Vision quest: Museum director eyes changes in education

April 1, 2015 | Events, News, UToday
By Meghan Cunningham



The world is more saturated than ever with visual images, but we have never properly trained our eyes to look, the Toledo Art Museum’s director told the crowd at the finale of the 2014-15 Jesup Scott Honors College Distinguished Lecture Series.

Dr. Brian Kennedy talked about how the brain processes visual information during the Jesup Scott Honors College Distinguished Lecture.

Dr. Brian Kennedy talked about how the brain processes visual information during the Jesup Scott Honors College Distinguished Lecture.

In a lecture about visual literacy appropriately filled with images and videos, Dr. Brian Kennedy, president, director and CEO of the Toledo Museum of Art, talked about living in an extraordinary time during a communications revolution that has only happened twice before.
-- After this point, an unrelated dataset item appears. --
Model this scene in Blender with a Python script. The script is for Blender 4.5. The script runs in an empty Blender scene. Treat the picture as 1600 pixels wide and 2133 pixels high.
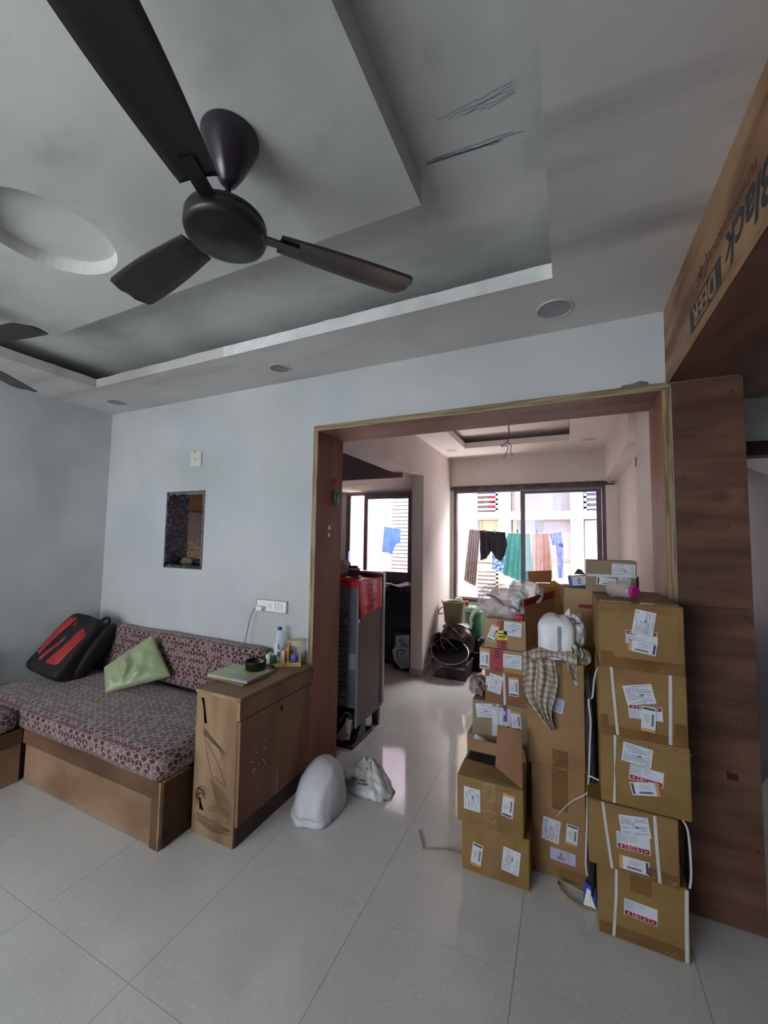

It occurred 5,000 years ago with the first appearance of writing in cuneiform and again 500 years ago with print evolution. Now we are in the midst of a digital revolution and it has happened so fast that it has overwhelmed our education system, he said.

While 90 percent of information from the world is taken in with our eyes, our entire education system is focused on digits and letters rather than scanning to take in all of the visual world around us, not to mention its exclusion of the other senses, Kennedy said.

“If we don’t train ourselves with how to use our senses, we miss out on an awful lot of the world,” he said. “And if we keep on training kids with digits and letters and just computer knowledge and not really load up the curriculum with sensory curriculum — all those things that are about communication, which are about social behavioral skills, all those arts, all those opportunities to engage with each other socially — we will be creating a generation that can’t succeed.”

The process of learning to look starts with looking and making assumptions based on what we’ve seen before. But by taking our time, we can advance the process to be able to see, describe, analyze and interpret what we are looking at, Kennedy said.

Becoming visually literate also requires knowledge of the visual elements of art — line, shape, color, space and texture — and the principles of art — emphasis, balance, harmony, variety, movement, proportion, rhythm and unity.

Kennedy advocated for this training to begin with young children, which is why the museum has programs for babies and toddlers, and to continue throughout formal education and the rest of our lives. He complimented UT’s Lloyd A. Jacobs Interprofessional Immersive Simulation Center for approaching teaching and learning as visual sensory experiences.

“The thing about visual language is that visual language is all over the world. It helps us to see each other and helps us to engage with each other. What it does is it tells us how to approach the world, and we know that the world is actually a series of moments,” Kennedy said.

“Vision creates empathy and the more we know about how to use our eyes, the more empathy we generate and the more tolerant we become.”

Following his talk, Kennedy answered questions about how visual literacy is incorporated into the museum and its exhibits, how culture impacts our sensory experiences, the role of traveling exhibits as a way to expose people to art, and how technology advances will change the art museum experience, among others.